### What is being asked
All material below is to be reproduced exactly.
>> START
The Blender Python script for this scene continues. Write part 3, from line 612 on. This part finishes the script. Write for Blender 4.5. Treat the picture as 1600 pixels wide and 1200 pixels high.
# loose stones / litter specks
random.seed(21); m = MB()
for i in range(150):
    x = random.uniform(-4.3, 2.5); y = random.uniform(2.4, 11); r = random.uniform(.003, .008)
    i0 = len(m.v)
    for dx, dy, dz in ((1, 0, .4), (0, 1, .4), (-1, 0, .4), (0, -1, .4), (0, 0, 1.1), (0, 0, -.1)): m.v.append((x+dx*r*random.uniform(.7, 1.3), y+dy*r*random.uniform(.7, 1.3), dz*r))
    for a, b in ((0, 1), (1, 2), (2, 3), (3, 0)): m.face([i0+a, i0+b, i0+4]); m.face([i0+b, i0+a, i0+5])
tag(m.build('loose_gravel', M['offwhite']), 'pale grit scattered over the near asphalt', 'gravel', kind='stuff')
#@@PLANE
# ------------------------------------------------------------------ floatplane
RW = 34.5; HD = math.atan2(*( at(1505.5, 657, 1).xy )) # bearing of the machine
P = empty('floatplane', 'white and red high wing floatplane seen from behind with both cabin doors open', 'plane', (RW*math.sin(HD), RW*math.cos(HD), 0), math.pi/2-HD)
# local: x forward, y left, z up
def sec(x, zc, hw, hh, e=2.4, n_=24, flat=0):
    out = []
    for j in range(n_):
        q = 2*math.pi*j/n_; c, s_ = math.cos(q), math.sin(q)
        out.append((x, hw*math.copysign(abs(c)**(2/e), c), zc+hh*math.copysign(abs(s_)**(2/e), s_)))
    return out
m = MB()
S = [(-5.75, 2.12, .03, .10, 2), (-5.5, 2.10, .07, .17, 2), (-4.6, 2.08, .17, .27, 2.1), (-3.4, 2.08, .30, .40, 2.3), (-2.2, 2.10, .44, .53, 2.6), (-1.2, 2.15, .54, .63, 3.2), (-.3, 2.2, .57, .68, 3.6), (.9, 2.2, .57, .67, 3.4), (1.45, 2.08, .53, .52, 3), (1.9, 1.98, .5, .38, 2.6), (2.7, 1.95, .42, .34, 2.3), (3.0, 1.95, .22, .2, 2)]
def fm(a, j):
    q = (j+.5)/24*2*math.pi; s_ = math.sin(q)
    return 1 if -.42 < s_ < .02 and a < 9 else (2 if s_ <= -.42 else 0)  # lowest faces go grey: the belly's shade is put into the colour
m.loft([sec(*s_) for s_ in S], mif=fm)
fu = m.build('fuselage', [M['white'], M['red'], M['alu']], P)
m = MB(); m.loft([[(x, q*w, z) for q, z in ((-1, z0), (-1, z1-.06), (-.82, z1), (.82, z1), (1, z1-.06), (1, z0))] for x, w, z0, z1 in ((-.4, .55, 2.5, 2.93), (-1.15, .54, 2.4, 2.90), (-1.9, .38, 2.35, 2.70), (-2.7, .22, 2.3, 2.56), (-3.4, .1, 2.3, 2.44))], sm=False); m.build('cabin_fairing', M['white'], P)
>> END
### Result for this exercise
The Blender Python script for this scene continues. Write part 3, from line 612 on. This part finishes the script. Write for Blender 4.5. Treat the picture as 1600 pixels wide and 1200 pixels high.
# loose stones / litter specks
random.seed(21); m = MB()
for i in range(150):
    x = random.uniform(-4.3, 2.5); y = random.uniform(2.4, 11); r = random.uniform(.003, .008)
    i0 = len(m.v)
    for dx, dy, dz in ((1, 0, .4), (0, 1, .4), (-1, 0, .4), (0, -1, .4), (0, 0, 1.1), (0, 0, -.1)): m.v.append((x+dx*r*random.uniform(.7, 1.3), y+dy*r*random.uniform(.7, 1.3), dz*r))
    for a, b in ((0, 1), (1, 2), (2, 3), (3, 0)): m.face([i0+a, i0+b, i0+4]); m.face([i0+b, i0+a, i0+5])
tag(m.build('loose_gravel', M['offwhite']), 'pale grit scattered over the near asphalt', 'gravel', kind='stuff')
#@@PLANE
# ------------------------------------------------------------------ floatplane
RW = 34.5; HD = math.atan2(*( at(1505.5, 657, 1).xy )) # bearing of the machine
P = empty('floatplane', 'white and red high wing floatplane seen from behind with both cabin doors open', 'plane', (RW*math.sin(HD), RW*math.cos(HD), 0), math.pi/2-HD)
# local: x forward, y left, z up
def sec(x, zc, hw, hh, e=2.4, n_=24, flat=0):
    out = []
    for j in range(n_):
        q = 2*math.pi*j/n_; c, s_ = math.cos(q), math.sin(q)
        out.append((x, hw*math.copysign(abs(c)**(2/e), c), zc+hh*math.copysign(abs(s_)**(2/e), s_)))
    return out
m = MB()
S = [(-5.75, 2.12, .03, .10, 2), (-5.5, 2.10, .07, .17, 2), (-4.6, 2.08, .17, .27, 2.1), (-3.4, 2.08, .30, .40, 2.3), (-2.2, 2.10, .44, .53, 2.6), (-1.2, 2.15, .54, .63, 3.2), (-.3, 2.2, .57, .68, 3.6), (.9, 2.2, .57, .67, 3.4), (1.45, 2.08, .53, .52, 3), (1.9, 1.98, .5, .38, 2.6), (2.7, 1.95, .42, .34, 2.3), (3.0, 1.95, .22, .2, 2)]
def fm(a, j):
    q = (j+.5)/24*2*math.pi; s_ = math.sin(q)
    return 1 if -.42 < s_ < .02 and a < 9 else (2 if s_ <= -.42 else 0)  # lowest faces go grey: the belly's shade is put into the colour
m.loft([sec(*s_) for s_ in S], mif=fm)
fu = m.build('fuselage', [M['white'], M['red'], M['alu']], P)
m = MB(); m.loft([[(x, q*w, z) for q, z in ((-1, z0), (-1, z1-.06), (-.82, z1), (.82, z1), (1, z1-.06), (1, z0))] for x, w, z0, z1 in ((-.4, .55, 2.5, 2.93), (-1.15, .54, 2.4, 2.90), (-1.9, .38, 2.35, 2.70), (-2.7, .22, 2.3, 2.56), (-3.4, .1, 2.3, 2.44))], sm=False); m.build('cabin_fairing', M['white'], P)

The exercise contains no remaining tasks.